_SUPPLIED DATA:_
◇ ◇ ◇ ◇ ◇
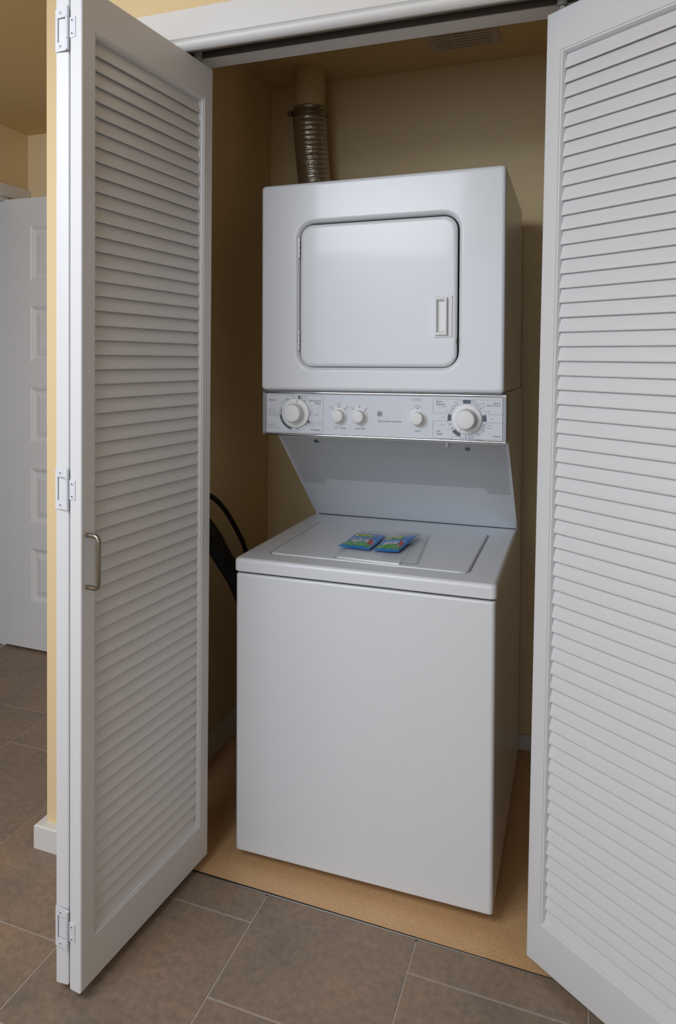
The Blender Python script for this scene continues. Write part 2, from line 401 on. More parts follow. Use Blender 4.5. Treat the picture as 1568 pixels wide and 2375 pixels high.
# pivot leaf: near end beside the lead leaf, running back to the jamb
near = Vector((-.062, -.195)) + dl*LW - nl*(LT*2+.006)
dp = Vector((-.084, .9965)).normalized(); npv = Vector((-dp[1], dp[0]))
fb, MB_ = leaf(d1, near, dp, npv)
def hinge(parent, base, zc):
    """base: matrix: x to the left along the two leaf edges (0 = right edge of the lead leaf), y away from the camera, z up"""
    h_ = None
    bm = B(); T = .0016
    x0, x1 = LT+.006, LT*2+.0055       # on the pivot leaf edge
    for z0, z1 in ((.024, .043), (-.043, -.024)): box(bm, x0+.001, x1-.0005, -T, 0, z0, z1, .0004, 1)
    box(bm, x1-.007, x1-.0005, -T, 0, -.0245, .0245, .0004, 1)
    box(bm, LT-.017, LT-.0015, -T, 0, -.0205, .0205, .0004, 1)   # small plate on the lead leaf edge
    for z0, z1 in ((-.043, -.0215), (-.021, .021), (.0215, .043)):
        lathe(bm, [(.0036, 0), (.0040, .0004), (.0040, z1-z0-.0004), (.0036, z1-z0)], (LT+.003, -.0030, z0), 'z', 16, 1)
    o = obj('hinge', bm, HINGE, parent); o.matrix_local = parent.matrix_world.inverted() @ base @ Matrix.Translation((0, 0, zc))
    bm = B(); sx = (x0+x1)/2+.001
    lathe(bm, [(.0034, 0), (.0034, .0006), (.0026, .0011), (.0005, .0012)], (0, 0, 0), 'y', 16, -1)
    me = None
    for (px, pz) in ((sx, .0335), (sx, -.0335), (LT-.009, .013), (LT-.009, -.013)):
        if me is None: s = obj('screw', bm, HINGE, o); me = s.data; s['label'] = 'small cross-head hinge screw'
        else: s = bpy.data.objects.new('screw', me); COL.objects.link(s); s.parent = o
        s.location = (px, -T, pz)
        c = B(); box(c, -.0021, .0021, -.00016, 0, -.0004, .0004); box(c, -.0004, .0004, -.00016, 0, -.0021, .0021)
        # cross recess is drawn into the same screw mesh once
        if len(me.materials) == 1:
            me.materials.append(DARK); b2 = B(); b2.from_mesh(me); n0 = len(b2.faces)
            for (a0, a1, b0, b1) in ((-.0021, .0021, -.00045, .00045), (-.00045, .00045, -.0021, .0021)):
                box(b2, a0, a1, -.0014, -.0008, b0, b1, mi=1)
            b2.to_mesh(me); b2.free()
        c.free()
    return o
ne = Vector((-.062, -.195)) + dl*LW
base = Matrix.Identity(4)
xa = -nl
for i in range(2): base[i][0] = xa[i]; base[i][1] = (-dl)[i]; base[i][3] = ne[i]
for zc in (2.020, 1.083, .148): hinge(d1, base, zc)
def roller(parent, x, y):
    bm = B(); lathe(bm, [(.0045, 0), (.0045, .010), (.0085, .010), (.0112, .013), (.0115, .021), (.0095, .0245), (.0115, .028), (.0110, .036), (.006, .038)], (x, y, LZ1-.002), 'z', 20, 1)
    lathe(bm, [(.009, 0), (.009, .005)], (x, y, LZ1-.001), 'z', 6, 1)
    o = obj('roller_pin', bm, ROLLER, parent); o.matrix_local = parent.matrix_world.inverted(); o['label'] = 'grey roller guide pin'
roller(d1, -.086, -.232)
d2 = thing('door_2', 'right white louvered folding door, half open beside the dryer', 'door', (1.16, -.35, 0)); d2['kind'] = 'structure'
bpy.context.view_layer.update()
dr = Vector((.824, -.566)).normalized(); nr = Vector((-.566, -.824)).normalized()
fc, MC = leaf(d2, (.768, -.221), dr, nr)
handle(fc, .436, .880, .989)['label'] = 'brushed steel pull handle'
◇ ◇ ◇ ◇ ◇
_AIM:_ Quote the material in full and exactly; do not carry over its pictures.

_RESULT OF THIS EXERCISE:_
The Blender Python script for this scene continues. Write part 2, from line 401 on. More parts follow. Use Blender 4.5. Treat the picture as 1568 pixels wide and 2375 pixels high.
# pivot leaf: near end beside the lead leaf, running back to the jamb
near = Vector((-.062, -.195)) + dl*LW - nl*(LT*2+.006)
dp = Vector((-.084, .9965)).normalized(); npv = Vector((-dp[1], dp[0]))
fb, MB_ = leaf(d1, near, dp, npv)
def hinge(parent, base, zc):
    """base: matrix: x to the left along the two leaf edges (0 = right edge of the lead leaf), y away from the camera, z up"""
    h_ = None
    bm = B(); T = .0016
    x0, x1 = LT+.006, LT*2+.0055       # on the pivot leaf edge
    for z0, z1 in ((.024, .043), (-.043, -.024)): box(bm, x0+.001, x1-.0005, -T, 0, z0, z1, .0004, 1)
    box(bm, x1-.007, x1-.0005, -T, 0, -.0245, .0245, .0004, 1)
    box(bm, LT-.017, LT-.0015, -T, 0, -.0205, .0205, .0004, 1)   # small plate on the lead leaf edge
    for z0, z1 in ((-.043, -.0215), (-.021, .021), (.0215, .043)):
        lathe(bm, [(.0036, 0), (.0040, .0004), (.0040, z1-z0-.0004), (.0036, z1-z0)], (LT+.003, -.0030, z0), 'z', 16, 1)
    o = obj('hinge', bm, HINGE, parent); o.matrix_local = parent.matrix_world.inverted() @ base @ Matrix.Translation((0, 0, zc))
    bm = B(); sx = (x0+x1)/2+.001
    lathe(bm, [(.0034, 0), (.0034, .0006), (.0026, .0011), (.0005, .0012)], (0, 0, 0), 'y', 16, -1)
    me = None
    for (px, pz) in ((sx, .0335), (sx, -.0335), (LT-.009, .013), (LT-.009, -.013)):
        if me is None: s = obj('screw', bm, HINGE, o); me = s.data; s['label'] = 'small cross-head hinge screw'
        else: s = bpy.data.objects.new('screw', me); COL.objects.link(s); s.parent = o
        s.location = (px, -T, pz)
        c = B(); box(c, -.0021, .0021, -.00016, 0, -.0004, .0004); box(c, -.0004, .0004, -.00016, 0, -.0021, .0021)
        # cross recess is drawn into the same screw mesh once
        if len(me.materials) == 1:
            me.materials.append(DARK); b2 = B(); b2.from_mesh(me); n0 = len(b2.faces)
            for (a0, a1, b0, b1) in ((-.0021, .0021, -.00045, .00045), (-.00045, .00045, -.0021, .0021)):
                box(b2, a0, a1, -.0014, -.0008, b0, b1, mi=1)
            b2.to_mesh(me); b2.free()
        c.free()
    return o
ne = Vector((-.062, -.195)) + dl*LW
base = Matrix.Identity(4)
xa = -nl
for i in range(2): base[i][0] = xa[i]; base[i][1] = (-dl)[i]; base[i][3] = ne[i]
for zc in (2.020, 1.083, .148): hinge(d1, base, zc)
def roller(parent, x, y):
    bm = B(); lathe(bm, [(.0045, 0), (.0045, .010), (.0085, .010), (.0112, .013), (.0115, .021), (.0095, .0245), (.0115, .028), (.0110, .036), (.006, .038)], (x, y, LZ1-.002), 'z', 20, 1)
    lathe(bm, [(.009, 0), (.009, .005)], (x, y, LZ1-.001), 'z', 6, 1)
    o = obj('roller_pin', bm, ROLLER, parent); o.matrix_local = parent.matrix_world.inverted(); o['label'] = 'grey roller guide pin'
roller(d1, -.086, -.232)
d2 = thing('door_2', 'right white louvered folding door, half open beside the dryer', 'door', (1.16, -.35, 0)); d2['kind'] = 'structure'
bpy.context.view_layer.update()
dr = Vector((.824, -.566)).normalized(); nr = Vector((-.566, -.824)).normalized()
fc, MC = leaf(d2, (.768, -.221), dr, nr)
handle(fc, .436, .880, .989)['label'] = 'brushed steel pull handle'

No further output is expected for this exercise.